THE REQUEST: Your task is to output the listing word for word, with pictures excluded.

===== DATASET SECTION =====

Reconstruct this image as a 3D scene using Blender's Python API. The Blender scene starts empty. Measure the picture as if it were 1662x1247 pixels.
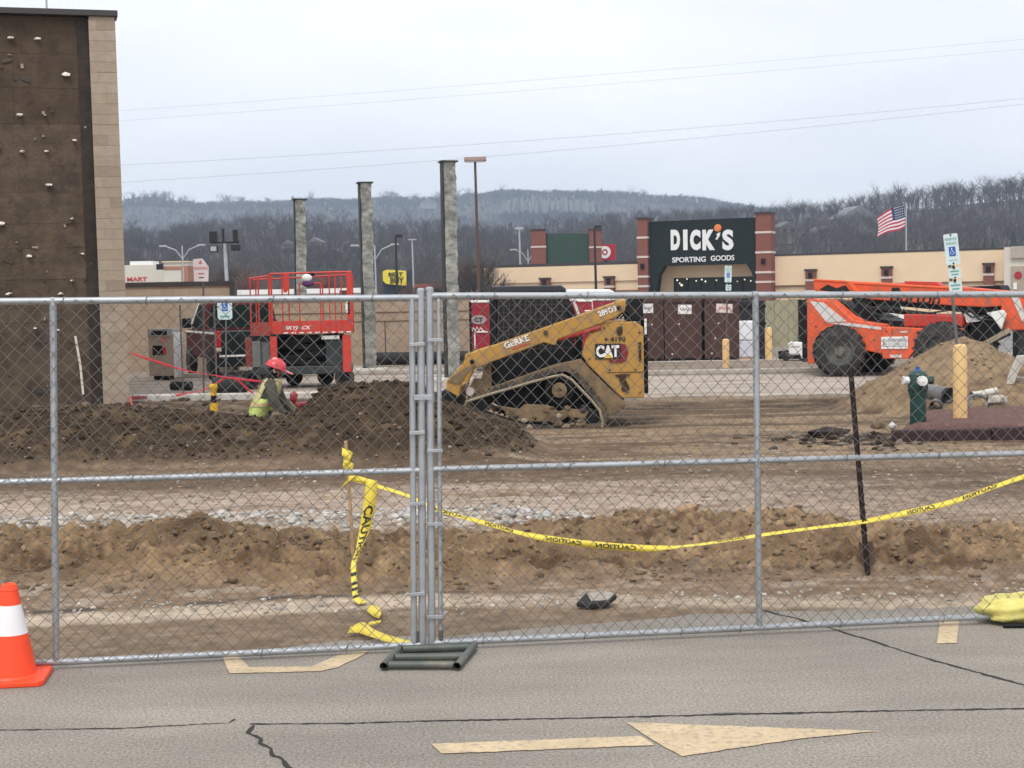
import bpy, bmesh, math, random
import numpy as np
from mathutils import Vector, Matrix
random.seed(7)
rng = np.random.default_rng(11)
R_ = math.radians
SC = bpy.context.scene
COL = SC.collection

# ------------------------------------------------------------------ camera
W0, H0, FPX = 1662.0, 1247.0, 2500.0
EYE = Vector((0, 0, 1.85))
PITCH = math.atan(133.5 / FPX)
ROLL = 0.018
F = Vector((0, math.cos(PITCH), -math.sin(PITCH)))
U0 = Vector((0, math.sin(PITCH), math.cos(PITCH)))
R0 = Vector((1, 0, 0))
RV = R0 * math.cos(ROLL) - U0 * math.sin(ROLL)
UV = U0 * math.cos(ROLL) + R0 * math.sin(ROLL)
cam_d = bpy.data.cameras.new("camera")
cam = bpy.data.objects.new("camera", cam_d)
COL.objects.link(cam)
cam.matrix_world = Matrix(((RV.x, UV.x, -F.x, EYE.x), (RV.y, UV.y, -F.y, EYE.y), (RV.z, UV.z, -F.z, EYE.z), (0, 0, 0, 1)))
cam_d.sensor_width = 36
cam_d.lens = 36 * FPX / W0
cam_d.clip_start = 0.1
cam_d.clip_end = 12000
SC.camera = cam

def ray(px, py):
    return F + RV * ((px - W0 / 2) / FPX) - UV * ((py - H0 / 2) / FPX)
def P(px, py, Y):
    d = ray(px, py)
    return EYE + d * (Y / d.y)
def G(px, py, z=0.0):
    d = ray(px, py)
    return EYE + d * ((z - EYE.z) / d.z)
def V(*a):
    return Vector(a)

# ------------------------------------------------------------------ world, sun, exposure
SUN_EL, SUN_AZ = R_(58), R_(200)
w = bpy.data.worlds.new("World")
SC.world = w
w.use_nodes = True
nt = w.node_tree
nt.nodes.clear()
sky = nt.nodes.new("ShaderNodeTexSky")
sky.sky_type = 'NISHITA'
sky.sun_disc = False
sky.sun_elevation = SUN_EL
sky.sun_rotation = SUN_AZ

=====

WRITTEN SOLUTION:
Reconstruct this image as a 3D scene using Blender's Python API. The Blender scene starts empty. Measure the picture as if it were 1662x1247 pixels.
import bpy, bmesh, math, random
import numpy as np
from mathutils import Vector, Matrix
random.seed(7)
rng = np.random.default_rng(11)
R_ = math.radians
SC = bpy.context.scene
COL = SC.collection

# ------------------------------------------------------------------ camera
W0, H0, FPX = 1662.0, 1247.0, 2500.0
EYE = Vector((0, 0, 1.85))
PITCH = math.atan(133.5 / FPX)
ROLL = 0.018
F = Vector((0, math.cos(PITCH), -math.sin(PITCH)))
U0 = Vector((0, math.sin(PITCH), math.cos(PITCH)))
R0 = Vector((1, 0, 0))
RV = R0 * math.cos(ROLL) - U0 * math.sin(ROLL)
UV = U0 * math.cos(ROLL) + R0 * math.sin(ROLL)
cam_d = bpy.data.cameras.new("camera")
cam = bpy.data.objects.new("camera", cam_d)
COL.objects.link(cam)
cam.matrix_world = Matrix(((RV.x, UV.x, -F.x, EYE.x), (RV.y, UV.y, -F.y, EYE.y), (RV.z, UV.z, -F.z, EYE.z), (0, 0, 0, 1)))
cam_d.sensor_width = 36
cam_d.lens = 36 * FPX / W0
cam_d.clip_start = 0.1
cam_d.clip_end = 12000
SC.camera = cam

def ray(px, py):
    return F + RV * ((px - W0 / 2) / FPX) - UV * ((py - H0 / 2) / FPX)
def P(px, py, Y):
    d = ray(px, py)
    return EYE + d * (Y / d.y)
def G(px, py, z=0.0):
    d = ray(px, py)
    return EYE + d * ((z - EYE.z) / d.z)
def V(*a):
    return Vector(a)

# ------------------------------------------------------------------ world, sun, exposure
SUN_EL, SUN_AZ = R_(58), R_(200)
w = bpy.data.worlds.new("World")
SC.world = w
w.use_nodes = True
nt = w.node_tree
nt.nodes.clear()
sky = nt.nodes.new("ShaderNodeTexSky")
sky.sky_type = 'NISHITA'
sky.sun_disc = False
sky.sun_elevation = SUN_EL
sky.sun_rotation = SUN_AZ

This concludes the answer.